Sulfur, phosphorus and iron codoped nickel oxide as an efficient catalyst for the oxygen evolution reaction

Abstract

The oxygen evolution reaction (OER) is the efficiency limiting half-reaction in water electrolysis for hydrogen production, which necessitates the use of an efficient and cost-effective catalyst. Nonmetal and metal element codoping is an effective way to profoundly modulate the electronic structure of transition metal oxide catalysts and the interaction with oxygen (O) adsorbates, which are crucial forOER efficiency.
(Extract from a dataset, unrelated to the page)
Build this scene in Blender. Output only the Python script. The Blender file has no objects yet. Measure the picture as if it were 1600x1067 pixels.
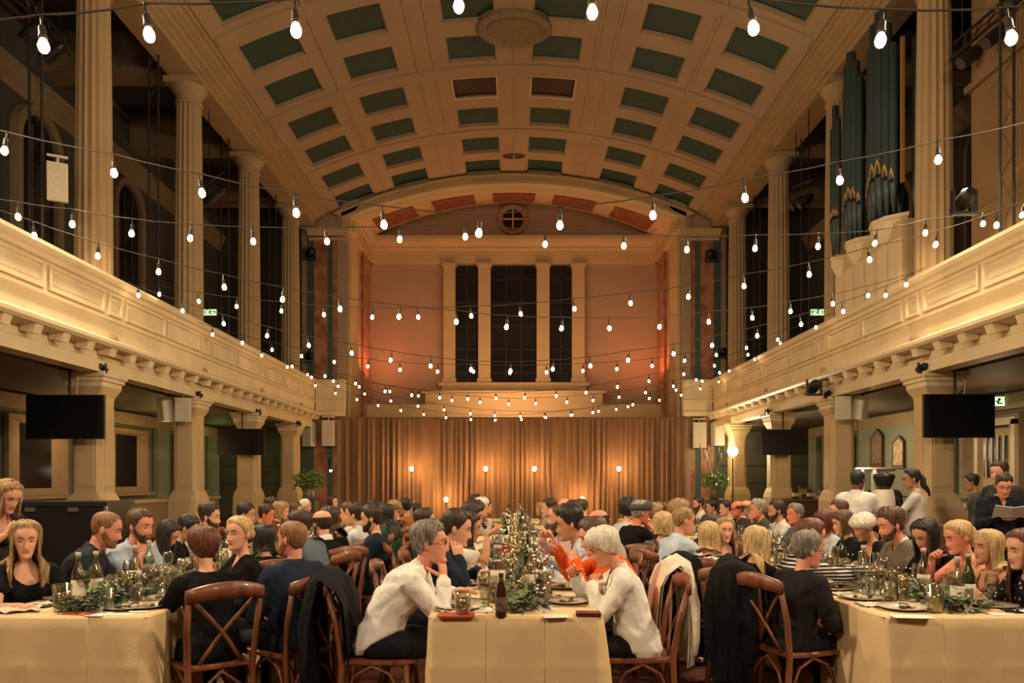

Herein, a sulfur (S), phosphorus (P) and iron (Fe) element codoped nickel oxide (NiO), denoted as S,P-NiO(Fe), was prepared as an OER catalyst, wherein the incorporation of P and Fe played significant roles in regulating the electronic structure of the NiO motif and reducing the activation barrier of the rate-determining step (RDS) during the OER process, thus substantially enhancing the catalytic capability. Concretely, the S,P-NiO(Fe) electrode displayed an overpotential of 230 mV at an OER response of 50 mA cm⁻², a low Tafel slope of 64 mV dec⁻¹ and robust catalytic stability. Theoretical calculations showed that the incorporation of P and Fe downshifted the d-band center position, which mediated the adsorptive interaction strengths of O-intermediates and reduced the activation barrier of the RDS (from *O to *OOH), whereupon the low energy pathway led to rapid OER kinetics. This work offers a viable tactic to improve the OER catalytic capability of metal oxides through metal and nonmetal element codoping.